Norcross Safety Products L.L.C.
Norcross Capital Corp.
and the Guarantors set forth below
2211 York Road
Suite 215
Oak Brook, Illinois 60523


Re: Registration Statement on Form S-4


Ladies and Gentlemen:

         We are issuing this opinion letter in our capacity as special legal
counsel to Norcross Safety Products L.L.C., a Delaware limited liability
company (the "COMPANY"), Norcross Capital Corp., a Delaware corporation
("NORCROSS CAPITAL" and together with the Company, the "ISSUERS"), and each
of the subsidiaries of the Company listed on Exhibit A attached hereto (the
"GUARANTORS" and together with the Issuers, the "REGISTRANTS") in connection
with the proposed registration by the Issuers of $152,500,000 in aggregate
principal amount of the Issuers' 9 7/8% Senior Subordinated Notes due 2011,
Series B (the "EXCHANGE NOTES") pursuant to a Registration Statement on Form
S-4 filed with the Securities and Exchange Commission (the "COMMISSION") on
November 14, 2003, (SEC File No. 333-10531) under the Securities Act of 1933,
as amended (the "ACT") (such Registration Statement, as amended or
supplemented, is hereinafter referred to as the "REGISTRATION STATEMENT").
The Exchange Notes are to be issued pursuant to an indenture (as amended and
supplemented from time to time, the "INDENTURE"), dated as of August 13,
2003, between the Issuers, the Guarantors and Wilmington Trust Company, as
trustee.
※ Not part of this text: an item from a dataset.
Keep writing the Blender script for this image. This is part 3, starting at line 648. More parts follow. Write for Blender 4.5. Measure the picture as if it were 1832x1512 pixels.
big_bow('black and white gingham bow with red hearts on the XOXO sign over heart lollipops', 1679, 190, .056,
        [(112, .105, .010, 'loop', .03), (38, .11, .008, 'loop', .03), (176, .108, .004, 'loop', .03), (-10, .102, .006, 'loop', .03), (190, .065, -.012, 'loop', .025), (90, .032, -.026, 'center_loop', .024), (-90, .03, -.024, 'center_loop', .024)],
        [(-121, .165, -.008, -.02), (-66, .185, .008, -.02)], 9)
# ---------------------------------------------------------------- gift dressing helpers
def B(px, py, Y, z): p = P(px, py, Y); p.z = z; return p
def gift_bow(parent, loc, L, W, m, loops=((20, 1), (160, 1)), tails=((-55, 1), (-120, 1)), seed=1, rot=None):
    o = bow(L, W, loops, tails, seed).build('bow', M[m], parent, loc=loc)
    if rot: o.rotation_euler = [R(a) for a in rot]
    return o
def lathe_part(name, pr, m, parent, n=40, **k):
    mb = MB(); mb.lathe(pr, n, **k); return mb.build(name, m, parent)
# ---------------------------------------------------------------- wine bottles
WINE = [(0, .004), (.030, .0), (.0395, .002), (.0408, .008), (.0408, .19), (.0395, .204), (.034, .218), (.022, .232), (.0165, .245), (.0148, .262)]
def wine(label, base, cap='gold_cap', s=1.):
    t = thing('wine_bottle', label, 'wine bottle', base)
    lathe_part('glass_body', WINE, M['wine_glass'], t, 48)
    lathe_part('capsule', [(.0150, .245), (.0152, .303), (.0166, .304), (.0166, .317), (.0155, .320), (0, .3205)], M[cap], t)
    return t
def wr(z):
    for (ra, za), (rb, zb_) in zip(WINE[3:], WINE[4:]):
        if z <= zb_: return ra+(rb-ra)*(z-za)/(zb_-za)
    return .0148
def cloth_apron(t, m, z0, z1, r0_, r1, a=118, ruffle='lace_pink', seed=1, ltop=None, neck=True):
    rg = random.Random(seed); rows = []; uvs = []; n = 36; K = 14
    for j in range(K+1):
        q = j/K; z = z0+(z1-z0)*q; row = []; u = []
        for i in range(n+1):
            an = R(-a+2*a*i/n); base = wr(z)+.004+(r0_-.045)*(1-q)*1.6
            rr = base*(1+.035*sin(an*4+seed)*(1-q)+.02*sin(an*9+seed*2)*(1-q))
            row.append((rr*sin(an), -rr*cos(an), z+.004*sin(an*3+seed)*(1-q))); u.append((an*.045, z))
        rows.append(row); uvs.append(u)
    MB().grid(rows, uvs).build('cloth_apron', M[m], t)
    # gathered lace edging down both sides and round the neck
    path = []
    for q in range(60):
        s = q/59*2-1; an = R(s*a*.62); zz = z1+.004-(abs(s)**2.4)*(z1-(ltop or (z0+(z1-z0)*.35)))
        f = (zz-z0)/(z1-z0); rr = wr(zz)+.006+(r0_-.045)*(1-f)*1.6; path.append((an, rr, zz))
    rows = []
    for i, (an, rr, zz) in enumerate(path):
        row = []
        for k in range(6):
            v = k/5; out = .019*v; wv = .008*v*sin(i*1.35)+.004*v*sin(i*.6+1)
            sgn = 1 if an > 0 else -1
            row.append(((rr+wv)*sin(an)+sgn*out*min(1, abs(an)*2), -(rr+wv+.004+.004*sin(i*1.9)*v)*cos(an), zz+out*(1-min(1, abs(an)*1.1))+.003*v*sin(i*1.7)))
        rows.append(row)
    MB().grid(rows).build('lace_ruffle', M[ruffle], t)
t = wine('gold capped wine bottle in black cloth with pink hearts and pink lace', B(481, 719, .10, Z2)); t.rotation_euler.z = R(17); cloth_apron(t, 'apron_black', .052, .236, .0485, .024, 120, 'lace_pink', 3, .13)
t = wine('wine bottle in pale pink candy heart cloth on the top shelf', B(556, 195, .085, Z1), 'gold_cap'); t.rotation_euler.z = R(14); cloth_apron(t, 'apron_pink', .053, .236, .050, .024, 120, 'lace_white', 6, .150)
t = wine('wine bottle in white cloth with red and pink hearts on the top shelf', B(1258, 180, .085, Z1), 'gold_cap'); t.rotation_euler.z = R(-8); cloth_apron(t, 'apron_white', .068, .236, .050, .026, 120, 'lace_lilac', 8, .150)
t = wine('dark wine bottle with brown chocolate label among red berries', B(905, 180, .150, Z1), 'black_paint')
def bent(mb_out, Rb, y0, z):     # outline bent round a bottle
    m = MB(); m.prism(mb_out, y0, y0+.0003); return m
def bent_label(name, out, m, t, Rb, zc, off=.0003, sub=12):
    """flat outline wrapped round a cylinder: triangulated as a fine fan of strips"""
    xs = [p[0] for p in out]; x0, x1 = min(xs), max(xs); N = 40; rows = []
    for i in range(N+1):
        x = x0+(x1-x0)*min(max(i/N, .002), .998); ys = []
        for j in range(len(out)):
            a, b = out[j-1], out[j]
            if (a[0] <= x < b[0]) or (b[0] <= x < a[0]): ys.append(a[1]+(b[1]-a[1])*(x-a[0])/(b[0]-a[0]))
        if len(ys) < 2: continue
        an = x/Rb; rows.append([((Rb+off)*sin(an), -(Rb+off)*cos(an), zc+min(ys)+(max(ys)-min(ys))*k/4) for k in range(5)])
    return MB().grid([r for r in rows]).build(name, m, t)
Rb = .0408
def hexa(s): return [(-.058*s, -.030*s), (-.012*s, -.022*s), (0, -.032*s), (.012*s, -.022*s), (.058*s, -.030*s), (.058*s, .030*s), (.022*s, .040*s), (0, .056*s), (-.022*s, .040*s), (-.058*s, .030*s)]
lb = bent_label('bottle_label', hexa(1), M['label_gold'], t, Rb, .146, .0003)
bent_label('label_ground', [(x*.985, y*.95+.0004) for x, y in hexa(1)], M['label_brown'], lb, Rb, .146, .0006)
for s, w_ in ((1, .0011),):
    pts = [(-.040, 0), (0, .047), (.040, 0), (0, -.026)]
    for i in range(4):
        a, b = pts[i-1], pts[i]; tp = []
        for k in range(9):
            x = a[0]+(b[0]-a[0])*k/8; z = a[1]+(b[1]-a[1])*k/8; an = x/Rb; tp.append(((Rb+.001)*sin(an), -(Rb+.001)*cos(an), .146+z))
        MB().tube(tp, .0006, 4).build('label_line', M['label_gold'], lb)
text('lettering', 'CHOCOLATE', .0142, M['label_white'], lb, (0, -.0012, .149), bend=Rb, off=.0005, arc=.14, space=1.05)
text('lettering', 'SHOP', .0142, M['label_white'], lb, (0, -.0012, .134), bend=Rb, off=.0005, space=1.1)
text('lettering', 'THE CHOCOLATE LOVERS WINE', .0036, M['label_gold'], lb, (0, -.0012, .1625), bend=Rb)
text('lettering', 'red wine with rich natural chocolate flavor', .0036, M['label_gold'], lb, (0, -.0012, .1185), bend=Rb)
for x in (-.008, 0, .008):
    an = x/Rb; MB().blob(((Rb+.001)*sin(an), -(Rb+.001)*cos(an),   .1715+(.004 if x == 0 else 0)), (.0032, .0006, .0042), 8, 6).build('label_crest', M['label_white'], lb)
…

The Exchange Notes are to be issued in exchange for and in
replacement of the Issuers' 9 7/8% Senior Subordinated Notes due 2011 (the
"OLD NOTES"), of which $152,500,000 in aggregate principal amount are
outstanding.

         In connection with issuing this opinion letter, we have examined
originals, or copies certified or otherwise identified to our satisfaction, of
such documents, corporate records and other instruments as we have deemed
necessary for the purposes of this opinion, including (i) resolutions of the
Registrants with respect to the issuance of the Exchange Notes and the
Guarantees, (ii) the Indenture, (iii) the Registration Statement, and (iv) the
Registration Rights Agreement, dated as of August 13, 2003, by and among the
Registrants, CIBC World Markets Corp., Lehman Brothers Inc., and Fleet
Securities, Inc., relating to the Old Notes.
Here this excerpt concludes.